A principal conclusão é que o futebol é o desporto destes 5 com uma maior componente aleatória: num qualquer jogo, uma equipa inferior pode derrotar uma superior com boas probabilidades. As restantes modalidades tem uma menor componente aleatória. Esta diferença pode ser causada tanto por características do desporto em si como das ligas em particular. Neste aspecto, o hóquei em patins não destoa das restantes modalidades e em particular do basquetebol e do futsal. O andebol destaca-se como a modalidade em que a sorte parece ter menos influência.
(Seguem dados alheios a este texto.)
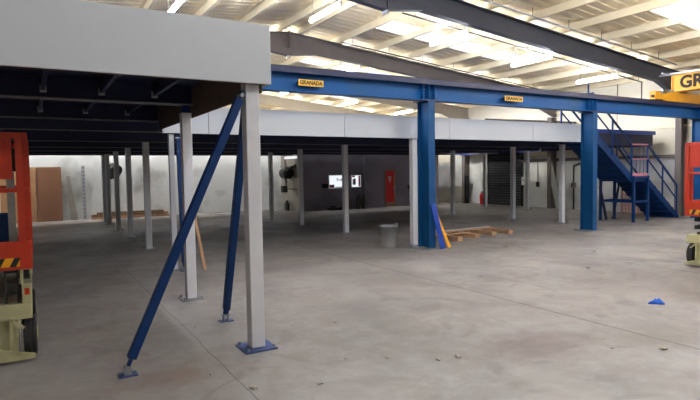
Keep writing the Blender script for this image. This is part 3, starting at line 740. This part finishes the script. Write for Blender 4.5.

Outra questão interessante é estimar quantas vezes ganha a melhor equipa em campeonatos com esta estrutura. Recordo que em alguns destes desportos, estamos apenas a considerar a fase regular e não o playoff (que pode ser um factor que introduz alguma aleatoriedade quando comparado com uma prova de regularidade). Assim, utilizando os parâmetros anteriores, simulámos 1000 épocas e contamos quantas vezes a equipa mais forte é a campeã (da fase regular).
Como em todos estes desportos o campeonato tem apenas duas voltas, os resultados são semelhantes aos do exercício anterior. No caso do campeonato de futebol, a equipa mais forte não é campeã na maior parte das vezes. Tal situação não acontece nos outros desportos. Mais uma vez, o hóquei em patins fica muito próximo dos valores do basquetebol e do futsal, dado que estes desportos têm também um número semelhante de jornadas.
A conclusão principal é que a 1ª divisão de hóquei em patins em Portugal tem uma imprevisibilidade (medida pela importância do factor sorte) semelhante à de outras modalidades, mas inferior à do futebol. É natural assim que vejamos probabilidades de vitória no modelo da época muito próximos de 100% quando as principais equipas encontram as mais fracas.